Originally posted by John Hoare with karma: 765 on 2016-04-11

This answer was NOT ACCEPTED on the original site

Post score: 1


Original comments

Comment by badrobit on 2016-04-11:
would you suggest just performing this as a 1:1 treating RPM as the same thing as encoder ticks just with much less resolution?

Comment by Icehawk101 on 2016-04-11:
You would use Speed = (RPM (diameter * PI) / 60) to find the velocity of each wheel, then put that into the kinematic equations of the robot to determine the robot's overall velocities along the x and y axis and about the z axis

Comment by badrobit on 2016-04-12:
I am not that familiar with using the kinematic part of the system we have TF2 setup does this just refer to changing the reference frame for the two velocities?

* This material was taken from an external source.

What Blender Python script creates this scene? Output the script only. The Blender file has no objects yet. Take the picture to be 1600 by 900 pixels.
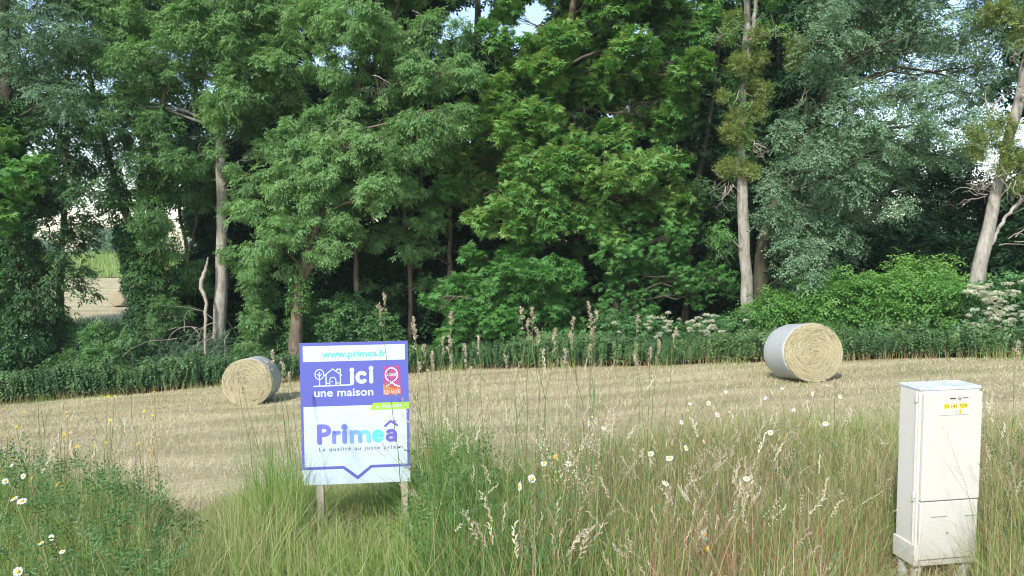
import bpy, math, random
import numpy as np
rng = np.random.default_rng(7)
random.seed(7)
R = math.radians
S = bpy.context.scene
COL = S.collection

# ------------------------------------------------------------ camera, sky, sun, exposure
EYE = 1.5; FPX = 1142.0; PITCH = R(2.9)
cam = bpy.data.cameras.new("camera"); co = bpy.data.objects.new("camera", cam); COL.objects.link(co)
cam.sensor_width = 36.0; cam.lens = 36.0*FPX/1600.0; cam.clip_start = 0.05; cam.clip_end = 6000
co.location = (0, 0, EYE); co.rotation_euler = (math.pi/2 - PITCH, 0, 0)
S.camera = co
w = bpy.data.worlds.new("World"); S.world = w; w.use_nodes = True
nt = w.node_tree; nt.nodes.clear()
SUN_EL, SUN_AZ = 41.0, 205.0      # azimuth clockwise from +Y: behind the camera, a little to the left
sky = nt.nodes.new('ShaderNodeTexSky'); sky.sky_type = 'NISHITA'; sky.sun_disc = False
sky.sun_elevation = R(SUN_EL); sky.sun_rotation = R(SUN_AZ)
sky.air_density = 1.2; sky.dust_density = 1.0; sky.ozone_density = 1.0
bg = nt.nodes.new('ShaderNodeBackground'); bg.inputs[1].default_value = 0.15
wo = nt.nodes.new('ShaderNodeOutputWorld')
nt.links.new(sky.outputs[0], bg.inputs[0]); nt.links.new(bg.outputs[0], wo.inputs[0])
sl = bpy.data.lights.new("sun", 'SUN'); sl.energy = 2.4; sl.angle = R(3.0); sl.color = (1.0, .975, .935)
so = bpy.data.objects.new("sun", sl); COL.objects.link(so)
so.rotation_euler = (R(90-SUN_EL), 0, R(180-SUN_AZ))
S.view_settings.view_transform = 'Standard'; S.view_settings.look = 'None'
S.view_settings.gamma = 1.0; S.view_settings.use_curve_mapping = False
S.view_settings.exposure = 1.12
S.render.engine = 'CYCLES'
S.cycles.filter_width = 1.1
S.cycles.max_bounces = 7; S.cycles.diffuse_bounces = 3; S.cycles.transmission_bounces = 4
S.cycles.transparent_max_bounces = 4; S.cycles.glossy_bounces = 2

# ------------------------------------------------------------ helpers
def W(px, py, Y):
    """point at forward distance Y that the photograph shows at px, py"""
    x = (np.asarray(px, float)-800)/FPX; v = (450-np.asarray(py, float))/FPX
    cy = math.cos(PITCH)+v*math.sin(PITCH); cz = -math.sin(PITCH)+v*math.cos(PITCH)
    k = Y/cy
    return np.stack([x*k, np.ones_like(x*k)*Y, EYE+cz*k], -1)
def sst(t): t = np.clip(t, 0, 1); return t*t*(3-2*t)
HLX = [-60, -30, -17.1, -10.4, -2.3, 5.8, 12.7, 18, 30, 60]
HLY = [20, 23, 24.6, 26.1, 26.4, 22.1, 18.1, 15.0, 9, 4]
def hedge_y(x): return np.interp(x, HLX, HLY)
def verge_edge(x): return 3.7 + 1.5*sst((np.asarray(x, float)+.2)/2.0)
def gh(x, y):
    x = np.asarray(x, float); y = np.asarray(y, float)
    field = -.577 + .068*np.clip(x, -40, 30) - .08*np.clip(y, 3, 60)
    t = sst((y-verge_edge(x))/3.4)
    near = .02*np.sin(x*2.1+y)*np.cos(y*1.7) * (1-t) + field*t
    h2 = np.interp(y, [0, 27, 33, 40, 48, 55, 75, 95, 120, 4000], [-2.8, -2.9, -3.6, -3.75, -3.1, -2.6, -1.3, .67, 1.0, 1.0])
    h2 = h2 + .068*np.clip(x, -40, 30)*np.clip((50-y)/22, 0, 1)
    s = sst((y-25)/9)
    bumps = .03*np.sin(x*1.3+.5*y)*np.sin(y*.9) * sst((y-7)/4)
    return near*(1-s)+h2*s+bumps
def noise2(x, y, sc, seed=0):
    r = np.random.default_rng(seed); o = 0
    for i in range(6):
        a = r.uniform(0, 6.28); f = sc*r.uniform(.6, 1.8); p = r.uniform(0, 6.28)
        o = o+np.sin((x*math.cos(a)+y*math.sin(a))*f+p+1.3*np.sin((x*math.sin(a)-y*math.cos(a))*f*.7+p*2))
    return .5+o/8.0
def unit(v): return v/np.maximum(np.linalg.norm(v, axis=-1, keepdims=True), 1e-9)
def frames(d, up=(0, 0, 1), roll=None):
    d = unit(np.asarray(d, float)); u = np.broadcast_to(np.asarray(up, float), d.shape)
    y = np.cross(u, d); n = np.linalg.norm(y, axis=-1, keepdims=True)
    y = np.where(n < 1e-3, np.array([0, 1., 0]), y/np.maximum(n, 1e-6)); z = np.cross(d, y)
    if roll is not None:
        c = np.cos(roll)[:, None]; s = np.sin(roll)[:, None]; y, z = y*c+z*s, z*c-y*s
    return np.stack([d, y, z], -1)          # columns
class Acc:
    def __init__(s): s.v = []; s.q = []; s.t = []; s.tone = []; s.n = 0
    def add(s, v, q=None, t=None, tone=.5):
        v = np.asarray(v, float).reshape(-1, 3); s.v.append(v)
        if q is not None and len(q): s.q.append(np.asarray(q, int).reshape(-1, 4)+s.n)
        if t is not None and len(t): s.t.append(np.asarray(t, int).reshape(-1, 3)+s.n)
        s.tone.append(np.broadcast_to(np.asarray(tone, float), (len(v),)).copy()); s.n += len(v)
    def stamp(s, T, Rm, P, sc, tone):
        tv, tq, tt = T; m = len(P); n = len(tv)
        if m == 0: return
        sc = np.broadcast_to(sc, (m,))
        v = np.einsum('mij,nj->mni', Rm*sc[:, None, None], tv)+P[:, None, :]
        off = (np.arange(m)*n)[:, None, None]
        s.add(v, (tq[None]+off) if tq is not None else None, (tt[None]+off) if tt is not None else None, np.repeat(np.broadcast_to(tone, (m,)), n))
    def tube(s, pts, rad, sides=6, tone=.5, cap=True):
        pts = np.asarray(pts, float); k = len(pts); rad = np.broadcast_to(np.asarray(rad, float), (k,))
        tg = unit(np.gradient(pts, axis=0)); up = np.array([1., 0, 0]) if abs(tg[0, 0]) < .9 else np.array([0, 1., 0])
        a = np.arange(sides)*2*math.pi/sides; vs = []
        for i in range(k):
            u = unit(up-tg[i]*np.dot(up, tg[i])); w_ = np.cross(tg[i], u); up = u
            vs.append(pts[i]+rad[i]*(np.cos(a)[:, None]*u+np.sin(a)[:, None]*w_))
        i, j = np.meshgrid(np.arange(k-1), np.arange(sides), indexing='ij')
        q = np.stack([i*sides+j, i*sides+(j+1) % sides, (i+1)*sides+(j+1) % sides, (i+1)*sides+j], -1)
        v = np.concatenate(vs); t = []
        if cap:
            v = np.vstack([v, pts[-1]+tg[-1]*rad[-1]*.5]); b = (k-1)*sides
            t = [(b+m, b+(m+1) % sides, k*sides) for m in range(sides)]
        s.add(v, q, t, tone)
    def box(s, lo, hi, M=None, tone=.5):
        (x0, y0, z0), (x1, y1, z1) = lo, hi
        v = np.array([(x0, y0, z0), (x1, y0, z0), (x1, y1, z0), (x0, y1, z0), (x0, y0, z1), (x1, y0, z1), (x1, y1, z1), (x0, y1, z1)], float)
        s.add(v, [(0, 3, 2, 1), (4, 5, 6, 7), (0, 1, 5, 4), (1, 2, 6, 5), (2, 3, 7, 6), (3, 0, 4, 7)], None, tone)
    def build(s, name, mat, parent=None, loc=None, smooth=False, bevel=0, rot=None):
        me = bpy.data.meshes.new(name)
        v = np.concatenate(s.v) if s.v else np.zeros((0, 3))
        if loc is not None and parent is None: v = v-np.asarray(loc)
        if parent is not None and loc is not None: v = v-np.asarray(loc)
        q = np.concatenate(s.q) if s.q else np.zeros((0, 4), int); t = np.concatenate(s.t) if s.t else np.zeros((0, 3), int)
        me.vertices.add(len(v)); me.vertices.foreach_set('co', v.astype(np.float32).ravel())
        li = np.concatenate([q.ravel(), t.ravel()]).astype(np.int32)
        me.loops.add(len(li)); me.loops.foreach_set('vertex_index', li)
        me.polygons.add(len(q)+len(t))
        st = np.concatenate([np.arange(len(q))*4, len(q)*4+np.arange(len(t))*3]).astype(np.int32)
        me.polygons.foreach_set('loop_start', st)
        me.update(calc_edges=True)
        me.polygons.foreach_set('use_smooth', np.full(len(q)+len(t), bool(smooth)))
        at = me.attributes.new('tone', 'FLOAT', 'POINT'); at.data.foreach_set('value', np.concatenate(s.tone).astype(np.float32))
        me.materials.append(mat)
        o = bpy.data.objects.new(name, me); COL.objects.link(o)
        if parent is not None: o.parent = parent
        elif loc is not None: o.location = loc
        if bevel:
            b = o.modifiers.new('bevel', 'BEVEL'); b.width = bevel; b.segments = 3; b.limit_method = 'ANGLE'
        return o
def tag(o, label, cat, group=None, kind=None):
    if label: o['label'] = label
    if cat: o['category'] = cat
    if group: o['group'] = group
    if kind: o['kind'] = kind
    return o
def empty(name, loc, label, cat, group=None):
    o = bpy.data.objects.new(name, None); COL.objects.link(o); o.location = tuple(float(c) for c in loc); o.empty_display_size = .2
    return tag(o, label, cat, group)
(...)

Comment by Icehawk101 on 2016-04-13:
The transform is the change in reference between odom frame and the world frame. The kinematic equations are used to determine what effect the individual wheel velocities have on the robot as a whole.

Comment by badrobit on 2016-04-13:
I guess I am not sure how exactly I would go about doing that. I have the values like you said and I have a rover model loaded through URDF which has all of the required frames listed I am just not sure how to put the speeds into the system in a way that would output the desired result.